Per la presidente lituana, Dalia Grybauskaite, è stata tutta “una sceneggiata”. E l’accordo, che si autodistruggerà se al referendum vincerà il ‘nò, da solo non basta a garantire la vittoria nel referendum-trappola ideato da Cameron per vincere le lezioni di maggio scorso battendo Labour ed euroscettici dell’Ukip. Proprio Nigel Farage, leader dell’Ukip, boccia l’accordo come “patetico”: “Andiamo via dall’Ue, è la nostra occasione d’oro”, twitta in nottata. E anche i Tory sono pronti a dividersi. Non tutti seguiranno Cameron. Anche il ministro della Giustizia Michael Gove, un pezzo da novanta nel governo, farà campagna per il no. Un brutto colpo.
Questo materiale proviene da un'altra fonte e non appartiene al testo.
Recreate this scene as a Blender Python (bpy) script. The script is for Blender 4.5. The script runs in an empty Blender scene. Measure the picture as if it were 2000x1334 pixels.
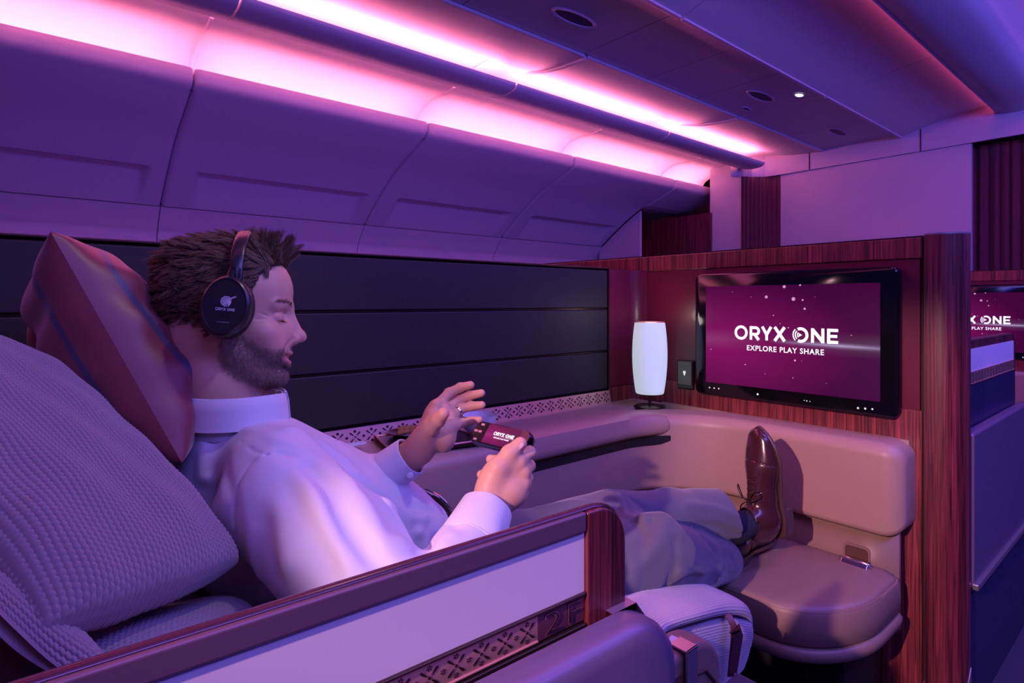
import bpy, bmesh, math, random
import numpy as np
from mathutils import Vector, Matrix, Euler

# ---------------------------------------------------------------- camera, world, large lights, exposure
scn = bpy.context.scene
COL = scn.collection
H = 1.10                      # camera height above the cabin floor
FPX = 1138.0                  # focal length in pixels of the 2000x1334 frame
HY = 590.0                    # horizon row
YAW = math.atan2(1350.0, FPX) # heading of the view from the cabin's long axis (+X)
CA, SA = math.cos(YAW), math.sin(YAW)

cam_d = bpy.data.cameras.new('camera')
cam = bpy.data.objects.new('camera', cam_d)
COL.objects.link(cam)
cam.location = (0, 0, H)
cam.rotation_euler = (math.pi/2, 0, YAW - math.pi/2)
cam_d.sensor_width = 36.0
cam_d.lens = FPX/2000*36.0
cam_d.shift_y = (HY - 667.0)/2000.0
cam_d.clip_start = 0.02
scn.camera = cam

scn.view_settings.view_transform = 'Standard'
scn.view_settings.look = 'None'
scn.view_settings.exposure = 0.0
scn.view_settings.gamma = 1.0
scn.view_settings.use_curve_mapping = False

w = bpy.data.worlds.new('cabin_dusk'); scn.world = w; w.use_nodes = True
w.node_tree.nodes['Background'].inputs[0].default_value = (0.13, 0.075, 0.60, 1)
w.node_tree.nodes['Background'].inputs[1].default_value = 0.17

def lamp(name, kind, loc, target, energy, color, size=0.3, size_y=None, spot=None, blend=0.5):
    l = bpy.data.lights.new(name, kind); l.energy = energy; l.color = color
    if kind == 'AREA':
        l.shape = 'RECTANGLE'; l.size = size; l.size_y = size_y or size
    else:
        l.shadow_soft_size = size
    if kind == 'SPOT':
        l.spot_size = spot; l.spot_blend = blend
    o = bpy.data.objects.new(name, l); COL.objects.link(o)
    o.location = (loc[0], loc[1], loc[2]+H)
    d = Vector((target[0]-loc[0], target[1]-loc[1], target[2]-loc[2]))
    o.rotation_euler = d.to_track_quat('-Z', 'Y').to_euler()
    return o
# violet-blue cabin mood light from the aisle ceiling (above and behind the view)
lamp('aisle_light', 'AREA', (0.7, -0.95, 1.25), (0.9, 0.9, -0.4), 24, (0.27, 0.215, 1.0), 2.2, 0.4)
lamp('aisle_light', 'AREA', (2.7, -0.6, 1.25), (3.4, 0.9, -0.2), 38, (0.24, 0.16, 1.0), 3.0, 0.3)
lamp('aisle_light', 'AREA', (4.6, -0.25, 1.2), (5.5, 1.2, 0.3), 7, (0.22, 0.13, 1.0), 1.0, 0.3)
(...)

Che Cameron mostra di assorbire con disinvoltura: “Lo conosco da una vita. Mi dispiace, ma non mi sorprende”.
Dalla parte di Cameron si conferma senza sorprese il cancelliere dello Scacchiere, George Osborne, che in un’intervista alla Bbc ha salutato l’accordo di Bruxelles come “un cambiamento sostanziale, fondamentale” ottenuto dalla Gran Bretagna.
Anche fra i deputati Tory si alternano fin da queste ore commenti di segno opposto. Anne-Marie Trevelyan si è aggiunta per ultima allo schieramento pro-Brexit, sostenendo che il testo dell’accordo di ieri conferma che nella sostanza “nell’Ue non cambia nulla“. Mentre il cameroniano Stephen Hammond voterà per restare in Europa poiché a suo dire “nell’accordo c’è un grande cambiamento… a vantaggio della Gran Bretagna”.
Infine, il ministro degli Esteri ombra laburista, Hilary Benn, confermando che il Labour è contro la Brexit salvo “poche eccezioni”, ha liquidato il faticoso negoziato di Bruxelles come il frutto dei giochi di politica interna di Cameron. Il premier “era troppo debole per affrontare il suo partito”, ha detto, denunciando che i Tory mantengono un’anima anti-europea e sono “aspramente divisi” sulla Brexit.